Het mag paradoxaal klinken, maar bevrijd van het zoeken naar de gelijkenis door het weergeven van een momentele uitdrukking op het gelaat van het voor hem zittend model, zal het aanwenden van foto’s De Boeck in de gelegenheid stellen een bijna duivelse overeenstemming met de uitgebeelde figuur te bereiken. (…) Dankzij het werk op het klaargemaakte beeld dat de foto hem voorlegt, weet hij de gelijkenis op te drijven tot een pakkende expressiviteit enerzijds, tot een wonderbaar akkoord met het zielkundig klimaat anderzijds. Dit laatste is belangrijk. In zijn talloze portretten beeldt De Boeck immers minder een karakter of een natuur uit, dan hij de geestelijke atmosfeer weergeeft waarin de mensen die hij voorstelt bewegen, leven en dromen.

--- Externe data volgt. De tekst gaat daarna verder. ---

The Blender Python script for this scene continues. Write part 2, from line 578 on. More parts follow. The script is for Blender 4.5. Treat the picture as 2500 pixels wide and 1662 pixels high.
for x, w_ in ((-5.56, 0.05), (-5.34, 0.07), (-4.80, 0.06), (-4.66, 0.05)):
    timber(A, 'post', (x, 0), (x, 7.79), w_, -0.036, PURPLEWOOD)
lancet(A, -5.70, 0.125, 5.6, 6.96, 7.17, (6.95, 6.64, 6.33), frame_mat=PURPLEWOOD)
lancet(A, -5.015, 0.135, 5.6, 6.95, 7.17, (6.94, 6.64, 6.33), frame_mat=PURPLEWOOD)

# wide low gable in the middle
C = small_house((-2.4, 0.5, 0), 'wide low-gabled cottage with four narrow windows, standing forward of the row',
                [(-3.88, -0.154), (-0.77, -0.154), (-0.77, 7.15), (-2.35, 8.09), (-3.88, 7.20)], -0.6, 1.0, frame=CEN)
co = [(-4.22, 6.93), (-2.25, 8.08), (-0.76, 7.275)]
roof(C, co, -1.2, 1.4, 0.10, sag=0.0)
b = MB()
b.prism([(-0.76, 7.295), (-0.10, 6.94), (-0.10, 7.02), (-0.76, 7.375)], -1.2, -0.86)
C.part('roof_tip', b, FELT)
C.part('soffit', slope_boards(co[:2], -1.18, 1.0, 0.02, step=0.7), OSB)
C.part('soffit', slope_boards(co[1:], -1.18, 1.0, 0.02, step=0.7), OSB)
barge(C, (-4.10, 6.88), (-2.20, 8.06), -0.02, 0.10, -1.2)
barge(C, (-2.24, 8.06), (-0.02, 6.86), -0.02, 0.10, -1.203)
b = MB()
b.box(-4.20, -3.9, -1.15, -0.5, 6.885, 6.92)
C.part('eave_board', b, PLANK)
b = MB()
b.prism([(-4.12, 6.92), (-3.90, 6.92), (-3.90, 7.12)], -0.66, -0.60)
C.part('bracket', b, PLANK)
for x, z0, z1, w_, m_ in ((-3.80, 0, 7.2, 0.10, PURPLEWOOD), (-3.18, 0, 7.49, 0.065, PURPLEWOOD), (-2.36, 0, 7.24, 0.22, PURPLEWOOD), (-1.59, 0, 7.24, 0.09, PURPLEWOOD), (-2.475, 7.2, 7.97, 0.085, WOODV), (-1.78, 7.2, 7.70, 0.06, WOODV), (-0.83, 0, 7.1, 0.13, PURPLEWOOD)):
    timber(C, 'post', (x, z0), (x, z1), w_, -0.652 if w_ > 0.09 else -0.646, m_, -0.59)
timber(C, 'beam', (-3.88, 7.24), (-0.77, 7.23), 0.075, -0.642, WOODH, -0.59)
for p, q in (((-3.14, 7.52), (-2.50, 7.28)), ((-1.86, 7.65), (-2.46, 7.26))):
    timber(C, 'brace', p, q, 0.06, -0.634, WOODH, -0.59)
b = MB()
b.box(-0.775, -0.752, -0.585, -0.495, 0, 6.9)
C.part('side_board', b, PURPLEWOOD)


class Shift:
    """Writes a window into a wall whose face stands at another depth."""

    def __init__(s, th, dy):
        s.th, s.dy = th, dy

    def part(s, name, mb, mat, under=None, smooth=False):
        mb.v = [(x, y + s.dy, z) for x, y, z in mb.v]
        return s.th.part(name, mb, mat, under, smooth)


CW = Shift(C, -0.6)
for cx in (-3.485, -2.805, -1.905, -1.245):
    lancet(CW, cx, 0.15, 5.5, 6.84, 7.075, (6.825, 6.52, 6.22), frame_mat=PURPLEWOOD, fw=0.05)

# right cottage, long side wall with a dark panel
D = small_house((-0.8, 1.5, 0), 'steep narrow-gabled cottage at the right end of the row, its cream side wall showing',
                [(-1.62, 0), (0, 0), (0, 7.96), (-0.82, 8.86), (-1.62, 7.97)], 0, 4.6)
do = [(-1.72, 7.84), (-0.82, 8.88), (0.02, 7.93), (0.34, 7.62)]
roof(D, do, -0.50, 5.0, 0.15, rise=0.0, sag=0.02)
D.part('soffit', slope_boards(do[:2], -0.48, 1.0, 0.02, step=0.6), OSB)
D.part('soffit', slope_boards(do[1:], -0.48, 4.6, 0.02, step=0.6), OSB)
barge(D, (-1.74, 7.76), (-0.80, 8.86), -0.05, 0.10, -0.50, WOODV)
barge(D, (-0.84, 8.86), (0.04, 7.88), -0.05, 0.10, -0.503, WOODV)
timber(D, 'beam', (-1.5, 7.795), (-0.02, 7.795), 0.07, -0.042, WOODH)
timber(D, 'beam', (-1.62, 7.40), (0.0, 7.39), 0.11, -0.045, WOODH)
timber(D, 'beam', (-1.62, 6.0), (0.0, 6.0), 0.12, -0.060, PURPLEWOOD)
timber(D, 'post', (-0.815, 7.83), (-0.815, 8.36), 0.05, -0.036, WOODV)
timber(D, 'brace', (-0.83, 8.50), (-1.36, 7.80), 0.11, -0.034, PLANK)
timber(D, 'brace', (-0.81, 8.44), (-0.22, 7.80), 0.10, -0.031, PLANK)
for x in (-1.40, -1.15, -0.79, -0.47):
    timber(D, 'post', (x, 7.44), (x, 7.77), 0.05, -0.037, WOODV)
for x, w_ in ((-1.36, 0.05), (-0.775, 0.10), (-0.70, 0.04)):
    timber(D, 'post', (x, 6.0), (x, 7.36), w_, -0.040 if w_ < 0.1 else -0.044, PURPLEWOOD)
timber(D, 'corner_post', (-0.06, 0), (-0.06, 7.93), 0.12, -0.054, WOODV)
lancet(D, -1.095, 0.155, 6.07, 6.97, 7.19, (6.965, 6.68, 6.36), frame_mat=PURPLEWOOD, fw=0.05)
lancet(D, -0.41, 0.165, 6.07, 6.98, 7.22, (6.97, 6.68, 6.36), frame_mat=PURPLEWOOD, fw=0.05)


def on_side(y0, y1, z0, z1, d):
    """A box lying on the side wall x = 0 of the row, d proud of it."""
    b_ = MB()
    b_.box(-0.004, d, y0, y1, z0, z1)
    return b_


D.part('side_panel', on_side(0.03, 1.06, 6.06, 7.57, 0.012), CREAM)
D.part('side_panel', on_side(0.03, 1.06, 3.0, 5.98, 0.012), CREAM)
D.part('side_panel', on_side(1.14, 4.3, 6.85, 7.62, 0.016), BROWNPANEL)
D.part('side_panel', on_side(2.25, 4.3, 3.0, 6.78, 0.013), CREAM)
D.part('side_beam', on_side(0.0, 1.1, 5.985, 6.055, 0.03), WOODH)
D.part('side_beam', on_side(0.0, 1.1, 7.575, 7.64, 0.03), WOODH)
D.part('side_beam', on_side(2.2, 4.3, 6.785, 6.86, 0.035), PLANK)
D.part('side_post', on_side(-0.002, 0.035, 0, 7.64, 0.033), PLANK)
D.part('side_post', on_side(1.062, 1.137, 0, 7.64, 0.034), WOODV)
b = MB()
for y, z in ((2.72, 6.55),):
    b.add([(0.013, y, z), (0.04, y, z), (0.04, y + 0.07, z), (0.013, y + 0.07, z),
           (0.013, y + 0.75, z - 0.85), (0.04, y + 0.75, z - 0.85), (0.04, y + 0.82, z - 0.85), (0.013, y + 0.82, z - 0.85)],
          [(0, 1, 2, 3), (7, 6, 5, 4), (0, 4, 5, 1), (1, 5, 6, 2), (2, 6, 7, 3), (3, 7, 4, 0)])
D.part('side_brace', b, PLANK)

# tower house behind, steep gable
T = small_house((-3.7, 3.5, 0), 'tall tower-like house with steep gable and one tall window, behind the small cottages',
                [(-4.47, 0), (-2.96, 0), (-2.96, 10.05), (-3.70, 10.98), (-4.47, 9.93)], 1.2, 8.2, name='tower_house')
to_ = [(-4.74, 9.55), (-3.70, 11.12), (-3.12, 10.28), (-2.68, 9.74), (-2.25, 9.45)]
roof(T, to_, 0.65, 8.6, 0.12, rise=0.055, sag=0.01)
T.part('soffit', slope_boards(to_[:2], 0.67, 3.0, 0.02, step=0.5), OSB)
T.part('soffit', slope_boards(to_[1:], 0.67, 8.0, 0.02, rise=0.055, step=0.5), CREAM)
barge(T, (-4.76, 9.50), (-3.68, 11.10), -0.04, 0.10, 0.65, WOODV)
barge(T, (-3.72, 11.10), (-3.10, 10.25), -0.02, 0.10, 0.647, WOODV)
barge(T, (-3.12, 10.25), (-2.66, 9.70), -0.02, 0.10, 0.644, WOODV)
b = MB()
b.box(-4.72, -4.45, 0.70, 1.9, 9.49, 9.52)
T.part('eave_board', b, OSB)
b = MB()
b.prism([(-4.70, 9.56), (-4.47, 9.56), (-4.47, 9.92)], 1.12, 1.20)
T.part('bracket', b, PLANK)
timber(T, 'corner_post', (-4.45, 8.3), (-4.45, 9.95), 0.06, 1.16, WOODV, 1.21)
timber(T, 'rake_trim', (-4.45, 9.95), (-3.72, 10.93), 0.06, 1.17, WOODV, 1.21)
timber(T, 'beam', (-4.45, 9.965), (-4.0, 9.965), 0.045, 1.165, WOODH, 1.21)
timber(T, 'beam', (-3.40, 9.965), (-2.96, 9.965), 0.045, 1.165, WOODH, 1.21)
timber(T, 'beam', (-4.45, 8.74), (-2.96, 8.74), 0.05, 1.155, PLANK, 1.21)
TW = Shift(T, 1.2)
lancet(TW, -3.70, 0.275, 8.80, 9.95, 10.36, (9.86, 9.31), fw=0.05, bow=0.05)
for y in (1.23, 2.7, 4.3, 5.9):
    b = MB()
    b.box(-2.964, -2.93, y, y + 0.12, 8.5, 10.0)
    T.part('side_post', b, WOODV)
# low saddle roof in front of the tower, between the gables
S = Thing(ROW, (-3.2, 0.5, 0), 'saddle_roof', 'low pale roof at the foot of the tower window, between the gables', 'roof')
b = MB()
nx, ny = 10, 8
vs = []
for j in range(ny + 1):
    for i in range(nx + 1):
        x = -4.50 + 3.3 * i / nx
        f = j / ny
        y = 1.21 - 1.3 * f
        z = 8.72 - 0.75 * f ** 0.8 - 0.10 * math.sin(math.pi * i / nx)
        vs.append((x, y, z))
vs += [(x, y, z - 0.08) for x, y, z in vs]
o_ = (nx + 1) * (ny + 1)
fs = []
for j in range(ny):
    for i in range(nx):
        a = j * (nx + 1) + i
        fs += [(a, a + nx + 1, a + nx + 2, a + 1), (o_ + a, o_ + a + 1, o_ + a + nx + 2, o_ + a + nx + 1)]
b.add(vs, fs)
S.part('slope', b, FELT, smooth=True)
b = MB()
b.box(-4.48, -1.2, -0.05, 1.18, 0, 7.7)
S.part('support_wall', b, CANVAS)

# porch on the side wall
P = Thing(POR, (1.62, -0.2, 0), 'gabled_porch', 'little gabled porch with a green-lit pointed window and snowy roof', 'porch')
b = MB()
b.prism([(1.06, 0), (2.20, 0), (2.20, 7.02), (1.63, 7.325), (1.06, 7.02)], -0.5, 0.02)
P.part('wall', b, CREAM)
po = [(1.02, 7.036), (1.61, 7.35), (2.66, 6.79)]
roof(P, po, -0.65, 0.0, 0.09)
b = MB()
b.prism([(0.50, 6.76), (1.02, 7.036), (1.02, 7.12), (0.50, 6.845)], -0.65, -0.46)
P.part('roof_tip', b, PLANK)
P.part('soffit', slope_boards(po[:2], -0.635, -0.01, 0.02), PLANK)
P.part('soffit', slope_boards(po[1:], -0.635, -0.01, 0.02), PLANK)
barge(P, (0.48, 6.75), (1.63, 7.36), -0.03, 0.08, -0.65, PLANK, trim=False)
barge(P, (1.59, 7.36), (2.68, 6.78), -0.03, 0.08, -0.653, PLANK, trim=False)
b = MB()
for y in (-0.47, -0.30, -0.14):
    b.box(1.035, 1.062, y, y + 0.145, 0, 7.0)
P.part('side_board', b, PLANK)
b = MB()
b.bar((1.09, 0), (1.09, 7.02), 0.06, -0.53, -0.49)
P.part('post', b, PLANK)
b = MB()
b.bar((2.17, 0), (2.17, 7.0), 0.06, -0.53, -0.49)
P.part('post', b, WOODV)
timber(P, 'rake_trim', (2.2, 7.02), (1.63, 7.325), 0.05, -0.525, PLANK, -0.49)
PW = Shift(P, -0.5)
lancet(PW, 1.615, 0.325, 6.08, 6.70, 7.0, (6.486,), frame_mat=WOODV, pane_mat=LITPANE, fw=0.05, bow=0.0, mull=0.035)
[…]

Of Jan Walravens de portretten van Willem en Jeanne Pelemans (1938) ooit heeft gezien, is niet met zekerheid te zeggen, maar wel zeer waarschijnlijk. Pelemans en Walravens waren immers collega-kunstcritici bij dezelfde krant. Ze behoorden ook beiden tot de naoorlogse Belgische avant-garde, en tot de inner circle van Felix De Boeck. Zijn analyse van de portretkunst van De Boeck lijkt in elk geval perfect van toepassing op deze twee schilderijen.